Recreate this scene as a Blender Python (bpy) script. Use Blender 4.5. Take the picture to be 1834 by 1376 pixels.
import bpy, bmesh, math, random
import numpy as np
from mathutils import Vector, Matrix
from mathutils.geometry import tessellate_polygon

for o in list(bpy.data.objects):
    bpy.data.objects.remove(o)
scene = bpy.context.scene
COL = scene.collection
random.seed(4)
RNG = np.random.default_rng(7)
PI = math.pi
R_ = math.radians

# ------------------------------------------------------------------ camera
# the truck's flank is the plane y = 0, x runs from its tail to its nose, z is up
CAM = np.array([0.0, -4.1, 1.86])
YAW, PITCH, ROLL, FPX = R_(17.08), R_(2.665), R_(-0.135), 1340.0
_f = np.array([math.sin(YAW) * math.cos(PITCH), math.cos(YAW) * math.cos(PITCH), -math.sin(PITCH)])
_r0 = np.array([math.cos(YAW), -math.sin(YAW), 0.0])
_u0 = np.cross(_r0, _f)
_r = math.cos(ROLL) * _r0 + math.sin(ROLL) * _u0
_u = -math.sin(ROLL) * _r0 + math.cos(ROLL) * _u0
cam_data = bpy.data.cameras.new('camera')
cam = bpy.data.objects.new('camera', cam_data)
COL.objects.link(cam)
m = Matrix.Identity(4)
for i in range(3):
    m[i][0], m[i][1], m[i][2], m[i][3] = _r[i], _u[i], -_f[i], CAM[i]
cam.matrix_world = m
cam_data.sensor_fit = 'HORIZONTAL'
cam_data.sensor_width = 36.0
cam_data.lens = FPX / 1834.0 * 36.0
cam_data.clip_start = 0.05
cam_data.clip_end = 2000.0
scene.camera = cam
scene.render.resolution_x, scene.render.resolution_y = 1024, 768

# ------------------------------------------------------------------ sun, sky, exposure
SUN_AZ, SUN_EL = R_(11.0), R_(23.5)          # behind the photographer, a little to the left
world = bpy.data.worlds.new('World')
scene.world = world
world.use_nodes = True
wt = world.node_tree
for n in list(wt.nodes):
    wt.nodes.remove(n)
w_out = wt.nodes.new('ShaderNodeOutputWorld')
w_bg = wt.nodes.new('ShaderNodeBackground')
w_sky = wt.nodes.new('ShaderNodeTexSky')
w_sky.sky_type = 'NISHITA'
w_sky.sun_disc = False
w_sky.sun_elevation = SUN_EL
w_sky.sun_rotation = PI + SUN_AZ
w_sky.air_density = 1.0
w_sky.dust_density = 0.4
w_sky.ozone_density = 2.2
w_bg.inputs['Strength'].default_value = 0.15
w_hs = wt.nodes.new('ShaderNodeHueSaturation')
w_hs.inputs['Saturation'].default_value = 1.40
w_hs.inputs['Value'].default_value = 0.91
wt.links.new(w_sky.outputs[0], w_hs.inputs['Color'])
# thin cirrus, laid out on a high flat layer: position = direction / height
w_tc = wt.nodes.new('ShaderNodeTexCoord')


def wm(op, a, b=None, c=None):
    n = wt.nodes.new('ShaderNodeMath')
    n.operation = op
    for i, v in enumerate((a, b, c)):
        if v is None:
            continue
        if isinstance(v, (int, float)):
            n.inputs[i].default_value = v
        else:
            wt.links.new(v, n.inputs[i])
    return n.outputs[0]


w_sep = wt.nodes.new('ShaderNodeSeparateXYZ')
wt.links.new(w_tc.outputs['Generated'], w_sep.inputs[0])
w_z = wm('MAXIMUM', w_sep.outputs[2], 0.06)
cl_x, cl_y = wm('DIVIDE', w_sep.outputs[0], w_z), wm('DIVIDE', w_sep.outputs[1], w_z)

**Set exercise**
Set down each line of the material verbatim, from the first line through the line that contains "R_ = math.radians".

**The solution**
Recreate this scene as a Blender Python (bpy) script. Use Blender 4.5. Take the picture to be 1834 by 1376 pixels.
import bpy, bmesh, math, random
import numpy as np
from mathutils import Vector, Matrix
from mathutils.geometry import tessellate_polygon

for o in list(bpy.data.objects):
    bpy.data.objects.remove(o)
scene = bpy.context.scene
COL = scene.collection
random.seed(4)
RNG = np.random.default_rng(7)
PI = math.pi
R_ = math.radians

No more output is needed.